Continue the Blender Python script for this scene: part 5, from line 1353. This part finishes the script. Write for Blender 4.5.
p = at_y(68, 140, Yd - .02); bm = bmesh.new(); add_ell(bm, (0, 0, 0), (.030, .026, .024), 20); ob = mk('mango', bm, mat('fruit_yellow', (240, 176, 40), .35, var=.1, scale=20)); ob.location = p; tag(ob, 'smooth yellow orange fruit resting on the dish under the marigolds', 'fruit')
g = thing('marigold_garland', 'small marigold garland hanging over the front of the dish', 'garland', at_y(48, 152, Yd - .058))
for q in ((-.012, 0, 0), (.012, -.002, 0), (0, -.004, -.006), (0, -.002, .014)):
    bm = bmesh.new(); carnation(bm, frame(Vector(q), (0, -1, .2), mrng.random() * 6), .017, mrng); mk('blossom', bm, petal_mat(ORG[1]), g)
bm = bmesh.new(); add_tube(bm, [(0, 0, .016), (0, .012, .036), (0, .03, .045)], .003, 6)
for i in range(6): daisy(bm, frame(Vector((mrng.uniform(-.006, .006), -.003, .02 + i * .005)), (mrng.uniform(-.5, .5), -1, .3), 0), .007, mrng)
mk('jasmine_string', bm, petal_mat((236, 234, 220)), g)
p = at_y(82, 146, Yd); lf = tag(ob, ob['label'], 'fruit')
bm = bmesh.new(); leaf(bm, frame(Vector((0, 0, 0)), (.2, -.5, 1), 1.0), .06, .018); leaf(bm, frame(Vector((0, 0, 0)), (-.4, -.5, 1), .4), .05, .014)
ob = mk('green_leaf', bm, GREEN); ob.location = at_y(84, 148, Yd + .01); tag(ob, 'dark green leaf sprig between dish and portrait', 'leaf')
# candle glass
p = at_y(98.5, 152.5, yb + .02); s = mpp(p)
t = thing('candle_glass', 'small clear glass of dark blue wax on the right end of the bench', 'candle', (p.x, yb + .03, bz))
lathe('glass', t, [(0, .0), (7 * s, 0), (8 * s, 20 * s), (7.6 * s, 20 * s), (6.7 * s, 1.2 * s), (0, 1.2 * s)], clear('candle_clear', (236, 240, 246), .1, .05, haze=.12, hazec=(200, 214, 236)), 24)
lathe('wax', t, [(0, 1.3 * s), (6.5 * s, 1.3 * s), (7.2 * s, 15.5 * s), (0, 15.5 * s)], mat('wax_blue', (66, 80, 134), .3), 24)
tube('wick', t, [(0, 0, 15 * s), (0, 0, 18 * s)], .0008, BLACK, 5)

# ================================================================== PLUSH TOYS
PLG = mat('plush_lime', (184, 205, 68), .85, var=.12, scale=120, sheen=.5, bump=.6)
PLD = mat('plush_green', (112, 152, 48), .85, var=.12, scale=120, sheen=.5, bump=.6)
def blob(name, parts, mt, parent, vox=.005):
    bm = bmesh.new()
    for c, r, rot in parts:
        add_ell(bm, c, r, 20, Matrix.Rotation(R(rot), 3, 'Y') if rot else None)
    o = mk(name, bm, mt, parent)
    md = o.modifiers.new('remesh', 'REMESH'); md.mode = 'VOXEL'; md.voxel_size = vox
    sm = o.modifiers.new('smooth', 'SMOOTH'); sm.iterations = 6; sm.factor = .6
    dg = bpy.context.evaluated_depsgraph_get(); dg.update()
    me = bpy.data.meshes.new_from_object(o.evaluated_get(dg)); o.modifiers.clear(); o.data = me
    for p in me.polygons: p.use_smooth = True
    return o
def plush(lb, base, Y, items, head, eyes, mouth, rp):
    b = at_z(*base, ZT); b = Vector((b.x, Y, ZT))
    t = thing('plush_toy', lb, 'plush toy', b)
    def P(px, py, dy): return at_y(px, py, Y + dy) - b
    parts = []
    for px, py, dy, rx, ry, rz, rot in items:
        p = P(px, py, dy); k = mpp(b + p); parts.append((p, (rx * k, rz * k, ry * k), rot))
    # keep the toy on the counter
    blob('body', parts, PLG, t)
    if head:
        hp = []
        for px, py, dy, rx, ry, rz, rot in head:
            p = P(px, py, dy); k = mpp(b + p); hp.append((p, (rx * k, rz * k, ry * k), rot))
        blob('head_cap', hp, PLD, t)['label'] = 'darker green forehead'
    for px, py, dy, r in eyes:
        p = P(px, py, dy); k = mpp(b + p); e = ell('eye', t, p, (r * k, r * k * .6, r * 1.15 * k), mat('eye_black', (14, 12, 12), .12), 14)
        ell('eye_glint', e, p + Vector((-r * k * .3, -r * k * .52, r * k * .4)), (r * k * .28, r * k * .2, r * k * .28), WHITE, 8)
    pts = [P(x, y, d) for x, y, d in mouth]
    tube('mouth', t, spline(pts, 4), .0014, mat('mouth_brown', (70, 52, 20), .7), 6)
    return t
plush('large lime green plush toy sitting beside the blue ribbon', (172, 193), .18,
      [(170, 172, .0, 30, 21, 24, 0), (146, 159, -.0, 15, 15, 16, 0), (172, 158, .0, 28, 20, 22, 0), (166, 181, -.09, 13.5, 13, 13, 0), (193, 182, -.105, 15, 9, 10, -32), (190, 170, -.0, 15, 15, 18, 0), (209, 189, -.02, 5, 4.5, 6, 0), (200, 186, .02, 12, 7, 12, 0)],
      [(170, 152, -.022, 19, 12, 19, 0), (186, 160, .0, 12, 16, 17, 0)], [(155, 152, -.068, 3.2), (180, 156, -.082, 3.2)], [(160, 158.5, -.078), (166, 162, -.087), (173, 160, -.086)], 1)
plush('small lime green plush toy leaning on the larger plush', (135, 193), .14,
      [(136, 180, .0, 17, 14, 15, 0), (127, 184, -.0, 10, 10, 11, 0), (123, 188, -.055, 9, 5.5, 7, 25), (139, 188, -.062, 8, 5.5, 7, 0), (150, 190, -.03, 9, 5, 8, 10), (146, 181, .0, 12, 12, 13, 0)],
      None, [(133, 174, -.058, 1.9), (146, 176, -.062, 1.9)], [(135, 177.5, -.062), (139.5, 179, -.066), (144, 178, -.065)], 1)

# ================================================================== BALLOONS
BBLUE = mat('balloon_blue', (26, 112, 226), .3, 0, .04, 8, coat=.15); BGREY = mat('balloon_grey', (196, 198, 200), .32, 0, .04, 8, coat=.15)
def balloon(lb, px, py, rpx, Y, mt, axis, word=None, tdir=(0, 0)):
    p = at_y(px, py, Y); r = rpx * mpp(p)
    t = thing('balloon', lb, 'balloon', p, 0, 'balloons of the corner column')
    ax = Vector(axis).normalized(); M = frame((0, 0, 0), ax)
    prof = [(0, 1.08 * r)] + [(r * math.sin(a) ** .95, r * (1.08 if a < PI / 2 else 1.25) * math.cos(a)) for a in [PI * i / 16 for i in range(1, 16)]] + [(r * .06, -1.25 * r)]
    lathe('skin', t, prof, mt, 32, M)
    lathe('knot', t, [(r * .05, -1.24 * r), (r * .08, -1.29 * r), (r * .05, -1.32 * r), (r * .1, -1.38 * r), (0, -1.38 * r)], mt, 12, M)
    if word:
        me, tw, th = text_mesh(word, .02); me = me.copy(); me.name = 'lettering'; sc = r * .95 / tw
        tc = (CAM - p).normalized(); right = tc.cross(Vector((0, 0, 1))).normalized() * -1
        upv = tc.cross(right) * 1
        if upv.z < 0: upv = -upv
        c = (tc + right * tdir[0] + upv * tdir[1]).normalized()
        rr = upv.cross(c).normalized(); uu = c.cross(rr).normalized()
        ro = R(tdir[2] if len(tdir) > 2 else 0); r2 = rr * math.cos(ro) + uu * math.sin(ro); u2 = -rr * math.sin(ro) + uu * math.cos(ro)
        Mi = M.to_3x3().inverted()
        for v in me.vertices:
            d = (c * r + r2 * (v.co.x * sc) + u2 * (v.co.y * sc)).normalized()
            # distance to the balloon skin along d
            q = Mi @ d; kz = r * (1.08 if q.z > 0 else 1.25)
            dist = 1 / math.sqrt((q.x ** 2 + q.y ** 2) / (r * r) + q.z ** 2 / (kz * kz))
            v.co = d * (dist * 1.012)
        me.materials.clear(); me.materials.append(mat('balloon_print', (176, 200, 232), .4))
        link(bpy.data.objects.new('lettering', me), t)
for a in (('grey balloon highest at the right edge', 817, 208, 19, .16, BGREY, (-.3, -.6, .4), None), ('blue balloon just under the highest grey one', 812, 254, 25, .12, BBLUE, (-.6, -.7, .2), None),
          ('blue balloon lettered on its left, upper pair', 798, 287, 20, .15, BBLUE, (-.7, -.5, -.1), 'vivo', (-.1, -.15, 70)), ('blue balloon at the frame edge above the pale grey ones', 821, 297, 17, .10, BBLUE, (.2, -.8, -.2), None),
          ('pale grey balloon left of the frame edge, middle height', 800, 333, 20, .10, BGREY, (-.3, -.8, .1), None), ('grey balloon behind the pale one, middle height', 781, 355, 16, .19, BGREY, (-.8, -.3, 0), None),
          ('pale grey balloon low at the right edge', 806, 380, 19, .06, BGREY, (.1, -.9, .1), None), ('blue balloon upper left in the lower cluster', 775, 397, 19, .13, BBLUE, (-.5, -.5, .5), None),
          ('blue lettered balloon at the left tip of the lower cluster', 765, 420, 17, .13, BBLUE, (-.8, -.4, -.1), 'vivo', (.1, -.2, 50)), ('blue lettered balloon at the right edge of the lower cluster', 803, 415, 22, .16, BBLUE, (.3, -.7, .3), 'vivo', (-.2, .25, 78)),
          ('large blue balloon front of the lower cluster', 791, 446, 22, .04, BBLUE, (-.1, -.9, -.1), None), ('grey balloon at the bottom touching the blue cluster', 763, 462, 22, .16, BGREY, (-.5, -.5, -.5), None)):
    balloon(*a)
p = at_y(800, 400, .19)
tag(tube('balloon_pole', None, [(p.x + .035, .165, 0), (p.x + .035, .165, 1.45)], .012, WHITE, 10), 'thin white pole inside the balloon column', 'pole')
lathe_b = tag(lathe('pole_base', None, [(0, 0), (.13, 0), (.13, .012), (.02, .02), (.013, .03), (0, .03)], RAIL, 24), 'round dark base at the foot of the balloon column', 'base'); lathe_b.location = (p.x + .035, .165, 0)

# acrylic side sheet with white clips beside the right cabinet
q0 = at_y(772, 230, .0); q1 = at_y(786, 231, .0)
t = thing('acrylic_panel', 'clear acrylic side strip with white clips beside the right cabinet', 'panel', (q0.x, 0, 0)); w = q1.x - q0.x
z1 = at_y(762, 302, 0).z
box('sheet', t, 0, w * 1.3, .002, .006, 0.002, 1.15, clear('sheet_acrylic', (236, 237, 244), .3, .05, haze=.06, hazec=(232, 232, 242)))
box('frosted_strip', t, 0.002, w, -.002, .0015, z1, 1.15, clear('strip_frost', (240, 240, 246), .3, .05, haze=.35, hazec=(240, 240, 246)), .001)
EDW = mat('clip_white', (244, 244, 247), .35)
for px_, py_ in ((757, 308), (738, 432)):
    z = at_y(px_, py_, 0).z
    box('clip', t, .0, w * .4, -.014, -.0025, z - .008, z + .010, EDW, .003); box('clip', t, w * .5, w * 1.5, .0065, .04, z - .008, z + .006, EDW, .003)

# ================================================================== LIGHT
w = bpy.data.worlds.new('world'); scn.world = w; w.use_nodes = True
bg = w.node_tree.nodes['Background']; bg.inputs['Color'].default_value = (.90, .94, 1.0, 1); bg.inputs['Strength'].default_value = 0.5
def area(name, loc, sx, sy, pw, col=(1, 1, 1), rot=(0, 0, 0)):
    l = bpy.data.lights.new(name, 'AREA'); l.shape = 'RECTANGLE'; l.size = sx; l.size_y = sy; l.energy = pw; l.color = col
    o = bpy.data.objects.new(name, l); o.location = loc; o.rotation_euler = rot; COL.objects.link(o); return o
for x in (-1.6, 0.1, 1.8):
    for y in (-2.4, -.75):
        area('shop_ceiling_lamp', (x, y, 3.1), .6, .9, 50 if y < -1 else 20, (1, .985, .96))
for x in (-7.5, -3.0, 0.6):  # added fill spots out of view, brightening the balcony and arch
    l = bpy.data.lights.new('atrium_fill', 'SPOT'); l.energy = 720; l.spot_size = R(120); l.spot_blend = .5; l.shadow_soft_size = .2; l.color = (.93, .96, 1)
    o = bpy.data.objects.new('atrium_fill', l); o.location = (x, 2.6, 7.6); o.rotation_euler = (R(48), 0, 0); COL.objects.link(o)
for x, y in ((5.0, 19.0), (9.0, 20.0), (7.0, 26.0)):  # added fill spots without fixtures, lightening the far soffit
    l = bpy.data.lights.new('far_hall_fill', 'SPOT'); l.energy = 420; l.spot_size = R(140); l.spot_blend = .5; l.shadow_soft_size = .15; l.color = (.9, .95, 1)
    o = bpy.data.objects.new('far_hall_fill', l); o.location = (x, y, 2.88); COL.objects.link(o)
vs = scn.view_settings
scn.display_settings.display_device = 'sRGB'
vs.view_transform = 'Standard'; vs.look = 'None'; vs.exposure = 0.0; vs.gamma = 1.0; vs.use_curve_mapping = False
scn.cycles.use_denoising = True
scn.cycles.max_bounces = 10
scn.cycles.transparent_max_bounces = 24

==========

> _WHAT THE TASK REQUIRES_
All lines from the beginning of the material above through the one with "tube('wick', t, [(0, 0, 15" need to be returned exactly; please return those and only those.

> _TASK ANSWER_
Continue the Blender Python script for this scene: part 5, from line 1353. This part finishes the script. Write for Blender 4.5.
p = at_y(68, 140, Yd - .02); bm = bmesh.new(); add_ell(bm, (0, 0, 0), (.030, .026, .024), 20); ob = mk('mango', bm, mat('fruit_yellow', (240, 176, 40), .35, var=.1, scale=20)); ob.location = p; tag(ob, 'smooth yellow orange fruit resting on the dish under the marigolds', 'fruit')
g = thing('marigold_garland', 'small marigold garland hanging over the front of the dish', 'garland', at_y(48, 152, Yd - .058))
for q in ((-.012, 0, 0), (.012, -.002, 0), (0, -.004, -.006), (0, -.002, .014)):
    bm = bmesh.new(); carnation(bm, frame(Vector(q), (0, -1, .2), mrng.random() * 6), .017, mrng); mk('blossom', bm, petal_mat(ORG[1]), g)
bm = bmesh.new(); add_tube(bm, [(0, 0, .016), (0, .012, .036), (0, .03, .045)], .003, 6)
for i in range(6): daisy(bm, frame(Vector((mrng.uniform(-.006, .006), -.003, .02 + i * .005)), (mrng.uniform(-.5, .5), -1, .3), 0), .007, mrng)
mk('jasmine_string', bm, petal_mat((236, 234, 220)), g)
p = at_y(82, 146, Yd); lf = tag(ob, ob['label'], 'fruit')
bm = bmesh.new(); leaf(bm, frame(Vector((0, 0, 0)), (.2, -.5, 1), 1.0), .06, .018); leaf(bm, frame(Vector((0, 0, 0)), (-.4, -.5, 1), .4), .05, .014)
ob = mk('green_leaf', bm, GREEN); ob.location = at_y(84, 148, Yd + .01); tag(ob, 'dark green leaf sprig between dish and portrait', 'leaf')
# candle glass
p = at_y(98.5, 152.5, yb + .02); s = mpp(p)
t = thing('candle_glass', 'small clear glass of dark blue wax on the right end of the bench', 'candle', (p.x, yb + .03, bz))
lathe('glass', t, [(0, .0), (7 * s, 0), (8 * s, 20 * s), (7.6 * s, 20 * s), (6.7 * s, 1.2 * s), (0, 1.2 * s)], clear('candle_clear', (236, 240, 246), .1, .05, haze=.12, hazec=(200, 214, 236)), 24)
lathe('wax', t, [(0, 1.3 * s), (6.5 * s, 1.3 * s), (7.2 * s, 15.5 * s), (0, 15.5 * s)], mat('wax_blue', (66, 80, 134), .3), 24)
tube('wick', t, [(0, 0, 15 * s), (0, 0, 18 * s)], .0008, BLACK, 5)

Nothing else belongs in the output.